## Task brief:
Find every line in the records below that contains the word "this", and copy each such line.

───── Record list

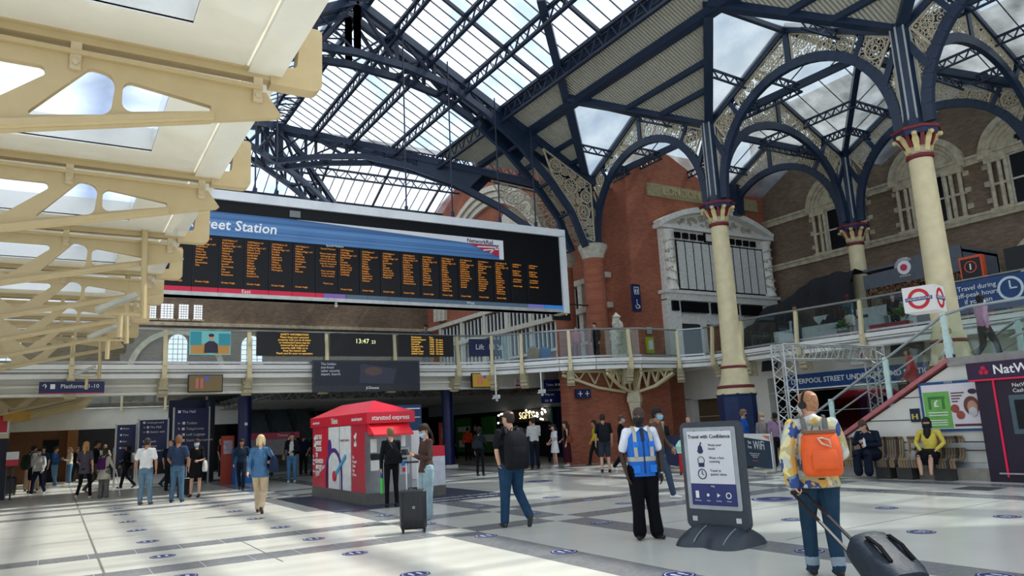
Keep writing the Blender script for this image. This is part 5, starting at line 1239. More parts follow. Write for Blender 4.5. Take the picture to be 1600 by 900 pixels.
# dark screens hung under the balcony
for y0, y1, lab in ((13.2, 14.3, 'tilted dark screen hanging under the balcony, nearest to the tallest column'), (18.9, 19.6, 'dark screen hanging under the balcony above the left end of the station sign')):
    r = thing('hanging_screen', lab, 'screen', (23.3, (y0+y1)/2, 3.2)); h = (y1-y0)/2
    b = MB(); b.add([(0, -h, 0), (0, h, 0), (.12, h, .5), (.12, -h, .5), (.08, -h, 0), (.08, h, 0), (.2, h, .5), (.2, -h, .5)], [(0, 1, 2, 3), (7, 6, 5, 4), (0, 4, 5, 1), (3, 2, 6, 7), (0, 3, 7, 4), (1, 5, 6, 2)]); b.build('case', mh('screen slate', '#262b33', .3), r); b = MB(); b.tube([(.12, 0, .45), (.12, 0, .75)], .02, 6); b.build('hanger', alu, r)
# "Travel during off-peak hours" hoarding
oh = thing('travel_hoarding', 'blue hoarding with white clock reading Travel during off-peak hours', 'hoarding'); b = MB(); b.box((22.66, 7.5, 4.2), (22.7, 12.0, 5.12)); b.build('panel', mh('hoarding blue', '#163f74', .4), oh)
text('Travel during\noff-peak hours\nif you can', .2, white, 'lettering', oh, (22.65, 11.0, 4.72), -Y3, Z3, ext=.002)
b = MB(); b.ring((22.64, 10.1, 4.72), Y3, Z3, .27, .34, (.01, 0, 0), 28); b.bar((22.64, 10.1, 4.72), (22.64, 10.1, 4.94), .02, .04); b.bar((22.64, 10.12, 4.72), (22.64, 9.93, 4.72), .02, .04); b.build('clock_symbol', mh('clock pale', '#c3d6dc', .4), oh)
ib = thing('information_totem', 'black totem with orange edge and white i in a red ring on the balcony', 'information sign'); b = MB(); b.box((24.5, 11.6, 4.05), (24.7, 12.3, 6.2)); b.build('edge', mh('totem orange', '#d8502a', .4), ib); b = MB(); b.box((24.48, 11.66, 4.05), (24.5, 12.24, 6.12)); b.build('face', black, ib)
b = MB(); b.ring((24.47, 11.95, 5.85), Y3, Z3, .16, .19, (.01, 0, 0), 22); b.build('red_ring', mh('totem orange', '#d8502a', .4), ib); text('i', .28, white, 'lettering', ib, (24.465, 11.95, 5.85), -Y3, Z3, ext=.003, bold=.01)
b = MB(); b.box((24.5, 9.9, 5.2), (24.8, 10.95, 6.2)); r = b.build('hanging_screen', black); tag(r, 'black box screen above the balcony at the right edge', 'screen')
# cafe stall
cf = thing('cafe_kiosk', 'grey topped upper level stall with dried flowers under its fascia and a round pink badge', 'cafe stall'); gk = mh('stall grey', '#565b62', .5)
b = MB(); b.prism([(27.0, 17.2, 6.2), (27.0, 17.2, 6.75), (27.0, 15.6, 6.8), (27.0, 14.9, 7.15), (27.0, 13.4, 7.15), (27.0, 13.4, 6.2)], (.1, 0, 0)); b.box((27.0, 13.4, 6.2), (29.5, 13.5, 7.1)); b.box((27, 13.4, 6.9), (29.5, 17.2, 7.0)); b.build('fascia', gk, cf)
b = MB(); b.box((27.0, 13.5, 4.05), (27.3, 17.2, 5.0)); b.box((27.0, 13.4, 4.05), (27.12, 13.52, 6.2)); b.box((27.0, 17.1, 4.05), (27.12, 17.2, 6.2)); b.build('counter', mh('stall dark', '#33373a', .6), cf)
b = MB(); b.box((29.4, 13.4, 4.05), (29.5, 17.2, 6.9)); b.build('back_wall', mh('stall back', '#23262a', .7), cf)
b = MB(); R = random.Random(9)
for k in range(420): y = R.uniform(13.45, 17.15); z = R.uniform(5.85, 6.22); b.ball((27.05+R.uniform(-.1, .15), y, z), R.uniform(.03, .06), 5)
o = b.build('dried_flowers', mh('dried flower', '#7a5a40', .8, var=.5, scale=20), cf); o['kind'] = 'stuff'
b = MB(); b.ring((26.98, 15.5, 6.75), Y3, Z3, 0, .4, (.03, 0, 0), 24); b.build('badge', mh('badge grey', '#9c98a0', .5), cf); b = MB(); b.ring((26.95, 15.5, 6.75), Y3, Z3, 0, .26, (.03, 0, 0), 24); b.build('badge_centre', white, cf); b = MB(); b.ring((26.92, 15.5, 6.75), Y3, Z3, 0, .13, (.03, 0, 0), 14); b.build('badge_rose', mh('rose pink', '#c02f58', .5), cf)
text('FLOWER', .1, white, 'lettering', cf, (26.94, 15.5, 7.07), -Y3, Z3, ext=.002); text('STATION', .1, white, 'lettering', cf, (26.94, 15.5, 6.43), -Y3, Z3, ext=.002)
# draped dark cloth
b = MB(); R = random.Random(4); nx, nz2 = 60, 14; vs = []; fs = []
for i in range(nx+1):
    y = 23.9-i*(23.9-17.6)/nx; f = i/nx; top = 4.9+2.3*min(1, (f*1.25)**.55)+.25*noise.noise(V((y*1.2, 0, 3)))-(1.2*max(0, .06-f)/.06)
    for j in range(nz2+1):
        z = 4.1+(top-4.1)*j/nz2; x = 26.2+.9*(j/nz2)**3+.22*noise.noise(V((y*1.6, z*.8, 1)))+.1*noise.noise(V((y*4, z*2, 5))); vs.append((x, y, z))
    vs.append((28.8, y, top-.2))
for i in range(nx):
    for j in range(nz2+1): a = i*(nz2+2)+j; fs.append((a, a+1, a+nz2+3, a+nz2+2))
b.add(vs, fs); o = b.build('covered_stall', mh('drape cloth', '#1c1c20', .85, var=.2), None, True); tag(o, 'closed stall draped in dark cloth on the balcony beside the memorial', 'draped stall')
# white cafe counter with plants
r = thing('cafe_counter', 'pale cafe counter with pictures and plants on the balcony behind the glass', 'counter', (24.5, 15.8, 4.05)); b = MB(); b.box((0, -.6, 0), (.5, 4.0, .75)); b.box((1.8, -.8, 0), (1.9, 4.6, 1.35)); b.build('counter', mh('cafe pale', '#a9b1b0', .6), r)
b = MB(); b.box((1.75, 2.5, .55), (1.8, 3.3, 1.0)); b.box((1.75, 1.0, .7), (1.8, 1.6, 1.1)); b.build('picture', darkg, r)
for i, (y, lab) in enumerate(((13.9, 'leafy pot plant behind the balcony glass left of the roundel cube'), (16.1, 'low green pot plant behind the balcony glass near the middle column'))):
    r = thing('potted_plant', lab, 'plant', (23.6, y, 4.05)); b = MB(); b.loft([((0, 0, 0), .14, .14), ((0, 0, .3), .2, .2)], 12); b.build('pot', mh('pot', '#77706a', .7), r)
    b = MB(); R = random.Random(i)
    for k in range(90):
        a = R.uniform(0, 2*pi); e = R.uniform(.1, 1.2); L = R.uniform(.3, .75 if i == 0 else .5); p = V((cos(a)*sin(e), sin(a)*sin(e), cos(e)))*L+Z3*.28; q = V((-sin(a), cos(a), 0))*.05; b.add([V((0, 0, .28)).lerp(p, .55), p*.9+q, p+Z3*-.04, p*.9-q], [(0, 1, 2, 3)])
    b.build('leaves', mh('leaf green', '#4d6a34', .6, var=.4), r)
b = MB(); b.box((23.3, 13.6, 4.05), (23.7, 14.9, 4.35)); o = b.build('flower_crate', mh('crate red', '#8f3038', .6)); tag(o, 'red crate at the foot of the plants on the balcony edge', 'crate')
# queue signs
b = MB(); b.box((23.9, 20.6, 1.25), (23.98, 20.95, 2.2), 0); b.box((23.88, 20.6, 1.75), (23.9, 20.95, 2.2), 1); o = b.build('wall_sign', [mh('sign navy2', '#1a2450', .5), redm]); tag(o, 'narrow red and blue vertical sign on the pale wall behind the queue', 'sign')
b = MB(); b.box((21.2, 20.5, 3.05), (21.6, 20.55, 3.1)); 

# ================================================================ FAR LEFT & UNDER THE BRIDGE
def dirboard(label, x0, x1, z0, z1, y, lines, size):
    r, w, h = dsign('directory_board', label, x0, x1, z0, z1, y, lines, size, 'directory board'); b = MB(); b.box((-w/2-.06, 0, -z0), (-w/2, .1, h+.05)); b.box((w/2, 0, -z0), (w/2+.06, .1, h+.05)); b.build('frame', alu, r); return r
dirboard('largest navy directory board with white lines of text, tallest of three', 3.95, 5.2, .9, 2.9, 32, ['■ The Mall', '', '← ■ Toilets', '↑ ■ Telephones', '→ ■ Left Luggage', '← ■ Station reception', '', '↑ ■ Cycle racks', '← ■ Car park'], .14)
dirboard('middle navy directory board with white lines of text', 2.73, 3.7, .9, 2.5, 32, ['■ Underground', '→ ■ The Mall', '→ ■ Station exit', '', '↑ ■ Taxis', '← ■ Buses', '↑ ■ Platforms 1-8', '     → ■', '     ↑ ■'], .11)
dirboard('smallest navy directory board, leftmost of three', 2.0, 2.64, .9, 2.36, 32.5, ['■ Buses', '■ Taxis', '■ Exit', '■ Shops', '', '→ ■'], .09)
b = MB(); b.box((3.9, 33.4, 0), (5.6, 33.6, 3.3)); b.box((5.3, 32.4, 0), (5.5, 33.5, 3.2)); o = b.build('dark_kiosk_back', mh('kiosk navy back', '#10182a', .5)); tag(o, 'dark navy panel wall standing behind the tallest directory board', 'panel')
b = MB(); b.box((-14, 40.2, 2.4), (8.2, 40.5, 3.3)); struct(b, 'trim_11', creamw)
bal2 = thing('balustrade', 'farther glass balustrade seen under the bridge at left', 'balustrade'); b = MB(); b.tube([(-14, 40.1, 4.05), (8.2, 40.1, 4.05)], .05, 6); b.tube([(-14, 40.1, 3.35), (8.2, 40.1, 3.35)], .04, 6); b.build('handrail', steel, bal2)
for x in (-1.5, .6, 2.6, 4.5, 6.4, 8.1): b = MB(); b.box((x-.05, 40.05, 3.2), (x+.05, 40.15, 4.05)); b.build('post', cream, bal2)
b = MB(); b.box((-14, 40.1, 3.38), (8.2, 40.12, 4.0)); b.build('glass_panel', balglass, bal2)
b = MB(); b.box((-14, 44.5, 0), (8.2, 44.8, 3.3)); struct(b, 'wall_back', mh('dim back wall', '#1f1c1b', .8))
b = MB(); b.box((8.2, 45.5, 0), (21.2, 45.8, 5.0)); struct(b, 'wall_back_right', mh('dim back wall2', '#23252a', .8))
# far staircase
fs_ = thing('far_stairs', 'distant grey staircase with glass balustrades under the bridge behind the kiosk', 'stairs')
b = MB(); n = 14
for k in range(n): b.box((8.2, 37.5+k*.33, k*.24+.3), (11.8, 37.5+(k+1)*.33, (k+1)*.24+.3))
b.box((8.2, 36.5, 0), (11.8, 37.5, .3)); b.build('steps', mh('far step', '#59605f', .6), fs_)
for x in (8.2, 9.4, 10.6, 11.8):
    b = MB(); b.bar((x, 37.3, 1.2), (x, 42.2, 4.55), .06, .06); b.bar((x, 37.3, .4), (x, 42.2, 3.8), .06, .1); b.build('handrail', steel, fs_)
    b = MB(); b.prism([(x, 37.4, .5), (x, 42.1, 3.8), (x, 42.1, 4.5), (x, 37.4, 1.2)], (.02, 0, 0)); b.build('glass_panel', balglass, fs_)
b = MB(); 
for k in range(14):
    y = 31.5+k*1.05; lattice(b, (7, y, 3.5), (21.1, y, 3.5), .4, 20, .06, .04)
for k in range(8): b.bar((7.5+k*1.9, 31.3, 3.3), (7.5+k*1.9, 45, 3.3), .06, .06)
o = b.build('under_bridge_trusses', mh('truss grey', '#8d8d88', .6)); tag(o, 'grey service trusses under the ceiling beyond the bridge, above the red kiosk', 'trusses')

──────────
───── Record list

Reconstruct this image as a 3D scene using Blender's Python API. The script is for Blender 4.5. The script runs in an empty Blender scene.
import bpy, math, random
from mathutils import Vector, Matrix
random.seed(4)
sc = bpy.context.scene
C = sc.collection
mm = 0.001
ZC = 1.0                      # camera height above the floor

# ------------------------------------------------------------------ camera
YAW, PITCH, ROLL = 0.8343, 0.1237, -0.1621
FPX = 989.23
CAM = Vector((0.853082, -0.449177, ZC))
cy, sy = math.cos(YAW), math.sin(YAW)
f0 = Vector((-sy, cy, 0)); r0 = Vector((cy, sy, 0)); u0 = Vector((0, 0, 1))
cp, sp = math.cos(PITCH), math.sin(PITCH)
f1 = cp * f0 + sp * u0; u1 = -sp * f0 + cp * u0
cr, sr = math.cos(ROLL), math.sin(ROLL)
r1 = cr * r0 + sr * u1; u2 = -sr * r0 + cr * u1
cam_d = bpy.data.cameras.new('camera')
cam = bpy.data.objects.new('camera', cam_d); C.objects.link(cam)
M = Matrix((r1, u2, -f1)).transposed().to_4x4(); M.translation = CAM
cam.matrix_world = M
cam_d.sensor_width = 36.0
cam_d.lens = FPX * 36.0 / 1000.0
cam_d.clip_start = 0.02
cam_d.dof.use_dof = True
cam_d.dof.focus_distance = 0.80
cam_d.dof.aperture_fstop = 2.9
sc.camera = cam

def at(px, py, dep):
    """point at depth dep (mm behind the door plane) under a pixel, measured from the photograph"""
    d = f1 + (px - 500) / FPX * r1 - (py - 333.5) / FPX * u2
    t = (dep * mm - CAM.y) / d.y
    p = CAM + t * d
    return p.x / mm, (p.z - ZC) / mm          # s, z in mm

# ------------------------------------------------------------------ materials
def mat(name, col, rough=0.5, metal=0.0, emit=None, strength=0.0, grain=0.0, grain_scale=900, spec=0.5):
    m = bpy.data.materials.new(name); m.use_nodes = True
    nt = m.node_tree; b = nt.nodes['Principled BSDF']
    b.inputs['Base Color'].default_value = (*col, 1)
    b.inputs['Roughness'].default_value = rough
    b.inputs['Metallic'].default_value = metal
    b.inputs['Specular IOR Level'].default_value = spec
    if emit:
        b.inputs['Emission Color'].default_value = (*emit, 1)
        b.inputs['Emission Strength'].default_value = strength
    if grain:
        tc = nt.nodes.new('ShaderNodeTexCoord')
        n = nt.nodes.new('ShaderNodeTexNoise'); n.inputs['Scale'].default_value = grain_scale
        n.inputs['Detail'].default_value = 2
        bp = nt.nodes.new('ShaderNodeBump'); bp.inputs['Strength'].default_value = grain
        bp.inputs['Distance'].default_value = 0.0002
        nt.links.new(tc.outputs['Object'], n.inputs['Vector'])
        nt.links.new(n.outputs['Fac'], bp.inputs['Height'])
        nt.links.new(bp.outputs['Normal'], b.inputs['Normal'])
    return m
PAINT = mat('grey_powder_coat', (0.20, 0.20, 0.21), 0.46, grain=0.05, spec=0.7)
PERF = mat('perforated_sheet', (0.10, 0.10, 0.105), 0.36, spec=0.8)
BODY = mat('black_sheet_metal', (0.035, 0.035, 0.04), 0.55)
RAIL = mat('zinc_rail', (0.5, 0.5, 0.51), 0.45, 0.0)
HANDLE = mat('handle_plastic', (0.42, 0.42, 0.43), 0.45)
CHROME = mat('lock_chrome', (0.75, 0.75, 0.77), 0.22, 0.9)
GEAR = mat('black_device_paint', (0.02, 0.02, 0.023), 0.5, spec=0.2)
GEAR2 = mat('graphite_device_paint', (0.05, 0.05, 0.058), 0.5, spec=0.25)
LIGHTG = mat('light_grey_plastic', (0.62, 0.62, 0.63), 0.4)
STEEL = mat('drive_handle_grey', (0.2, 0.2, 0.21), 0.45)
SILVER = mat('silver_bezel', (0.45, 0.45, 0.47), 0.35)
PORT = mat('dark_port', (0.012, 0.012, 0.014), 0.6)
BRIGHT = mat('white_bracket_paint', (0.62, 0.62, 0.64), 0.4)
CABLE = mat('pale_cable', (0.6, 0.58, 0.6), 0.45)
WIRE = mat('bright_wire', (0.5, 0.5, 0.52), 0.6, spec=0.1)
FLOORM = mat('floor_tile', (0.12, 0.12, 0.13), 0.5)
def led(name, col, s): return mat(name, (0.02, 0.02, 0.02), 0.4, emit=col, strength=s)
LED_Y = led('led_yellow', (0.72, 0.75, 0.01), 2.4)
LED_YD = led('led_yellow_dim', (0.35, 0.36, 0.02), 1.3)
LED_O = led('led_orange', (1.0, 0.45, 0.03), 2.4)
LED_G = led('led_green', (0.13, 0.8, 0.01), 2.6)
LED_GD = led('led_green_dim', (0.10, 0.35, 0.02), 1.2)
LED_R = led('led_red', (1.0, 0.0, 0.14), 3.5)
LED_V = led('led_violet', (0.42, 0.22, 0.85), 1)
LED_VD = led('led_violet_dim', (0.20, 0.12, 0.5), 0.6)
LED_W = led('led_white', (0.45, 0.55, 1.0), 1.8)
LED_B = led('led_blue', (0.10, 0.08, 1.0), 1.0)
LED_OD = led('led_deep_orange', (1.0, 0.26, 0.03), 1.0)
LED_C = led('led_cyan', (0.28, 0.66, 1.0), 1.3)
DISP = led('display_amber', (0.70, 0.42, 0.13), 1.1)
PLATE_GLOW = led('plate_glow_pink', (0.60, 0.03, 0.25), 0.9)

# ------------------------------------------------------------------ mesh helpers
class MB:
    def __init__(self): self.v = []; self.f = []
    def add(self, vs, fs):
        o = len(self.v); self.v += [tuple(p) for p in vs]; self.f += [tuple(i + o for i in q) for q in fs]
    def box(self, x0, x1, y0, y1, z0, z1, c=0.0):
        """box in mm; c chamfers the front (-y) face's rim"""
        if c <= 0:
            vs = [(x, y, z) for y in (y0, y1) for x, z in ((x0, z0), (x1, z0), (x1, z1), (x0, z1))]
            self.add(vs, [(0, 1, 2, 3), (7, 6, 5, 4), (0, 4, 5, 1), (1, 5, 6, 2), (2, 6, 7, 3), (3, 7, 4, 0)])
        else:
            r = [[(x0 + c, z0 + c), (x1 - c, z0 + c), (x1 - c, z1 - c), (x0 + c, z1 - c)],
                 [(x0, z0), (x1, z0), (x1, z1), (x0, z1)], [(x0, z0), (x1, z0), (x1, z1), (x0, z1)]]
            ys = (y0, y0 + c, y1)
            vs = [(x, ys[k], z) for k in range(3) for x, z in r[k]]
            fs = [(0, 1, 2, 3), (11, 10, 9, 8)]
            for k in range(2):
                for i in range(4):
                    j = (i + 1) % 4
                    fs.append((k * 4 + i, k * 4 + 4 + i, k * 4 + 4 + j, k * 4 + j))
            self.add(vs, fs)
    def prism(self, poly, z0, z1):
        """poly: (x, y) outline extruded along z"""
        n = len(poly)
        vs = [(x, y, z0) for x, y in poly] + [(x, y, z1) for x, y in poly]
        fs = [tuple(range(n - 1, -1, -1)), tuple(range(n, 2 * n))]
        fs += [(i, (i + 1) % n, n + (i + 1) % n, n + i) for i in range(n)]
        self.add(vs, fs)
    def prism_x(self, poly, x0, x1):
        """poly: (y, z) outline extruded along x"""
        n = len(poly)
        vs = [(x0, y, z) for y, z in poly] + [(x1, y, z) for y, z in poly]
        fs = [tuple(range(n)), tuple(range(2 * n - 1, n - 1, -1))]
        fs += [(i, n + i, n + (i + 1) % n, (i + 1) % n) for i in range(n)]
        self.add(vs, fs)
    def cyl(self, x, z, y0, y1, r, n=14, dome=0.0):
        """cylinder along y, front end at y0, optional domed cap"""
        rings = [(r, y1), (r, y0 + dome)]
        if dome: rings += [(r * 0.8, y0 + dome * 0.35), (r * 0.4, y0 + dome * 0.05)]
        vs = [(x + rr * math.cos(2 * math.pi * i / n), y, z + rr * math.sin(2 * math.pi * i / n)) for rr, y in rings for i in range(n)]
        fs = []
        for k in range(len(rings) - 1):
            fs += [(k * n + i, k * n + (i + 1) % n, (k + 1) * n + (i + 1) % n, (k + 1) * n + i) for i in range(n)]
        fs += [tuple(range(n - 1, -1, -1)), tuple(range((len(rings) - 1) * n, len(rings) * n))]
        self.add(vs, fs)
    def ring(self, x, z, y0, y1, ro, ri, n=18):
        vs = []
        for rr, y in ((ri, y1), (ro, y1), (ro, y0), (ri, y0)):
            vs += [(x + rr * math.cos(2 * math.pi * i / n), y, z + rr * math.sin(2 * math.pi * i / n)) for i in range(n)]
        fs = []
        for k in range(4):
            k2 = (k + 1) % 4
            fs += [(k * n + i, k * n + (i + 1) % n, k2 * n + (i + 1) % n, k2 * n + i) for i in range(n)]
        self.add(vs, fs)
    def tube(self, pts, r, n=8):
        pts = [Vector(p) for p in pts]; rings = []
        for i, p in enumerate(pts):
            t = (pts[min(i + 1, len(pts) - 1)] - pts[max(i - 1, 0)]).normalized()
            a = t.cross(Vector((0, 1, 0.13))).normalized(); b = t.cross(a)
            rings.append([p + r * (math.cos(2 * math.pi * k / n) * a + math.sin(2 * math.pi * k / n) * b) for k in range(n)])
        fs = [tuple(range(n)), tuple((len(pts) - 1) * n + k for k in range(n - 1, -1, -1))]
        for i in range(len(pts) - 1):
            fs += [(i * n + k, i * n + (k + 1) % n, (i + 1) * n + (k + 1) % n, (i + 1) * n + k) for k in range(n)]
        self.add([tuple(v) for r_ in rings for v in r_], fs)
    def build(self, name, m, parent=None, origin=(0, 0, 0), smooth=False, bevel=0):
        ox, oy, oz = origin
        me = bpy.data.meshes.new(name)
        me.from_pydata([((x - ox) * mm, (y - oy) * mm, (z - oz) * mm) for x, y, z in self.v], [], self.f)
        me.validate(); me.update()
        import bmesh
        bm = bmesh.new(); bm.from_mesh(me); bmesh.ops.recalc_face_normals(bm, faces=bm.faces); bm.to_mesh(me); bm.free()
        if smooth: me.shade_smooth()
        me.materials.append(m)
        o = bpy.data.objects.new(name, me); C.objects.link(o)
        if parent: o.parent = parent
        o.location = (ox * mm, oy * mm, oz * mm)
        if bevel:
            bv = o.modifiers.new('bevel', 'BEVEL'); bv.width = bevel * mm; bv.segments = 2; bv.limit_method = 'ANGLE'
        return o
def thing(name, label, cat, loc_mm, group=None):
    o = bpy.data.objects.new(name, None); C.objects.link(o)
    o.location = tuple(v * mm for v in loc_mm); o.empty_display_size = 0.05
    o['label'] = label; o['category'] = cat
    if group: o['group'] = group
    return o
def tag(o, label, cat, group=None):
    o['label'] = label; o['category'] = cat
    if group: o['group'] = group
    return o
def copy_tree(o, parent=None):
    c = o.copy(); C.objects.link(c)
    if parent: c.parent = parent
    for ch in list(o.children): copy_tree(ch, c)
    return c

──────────

## Task result:
Keep writing the Blender script for this image. This is part 5, starting at line 1239. More parts follow. Write for Blender 4.5. Take the picture to be 1600 by 900 pixels.
Reconstruct this image as a 3D scene using Blender's Python API. The script is for Blender 4.5. The script runs in an empty Blender scene.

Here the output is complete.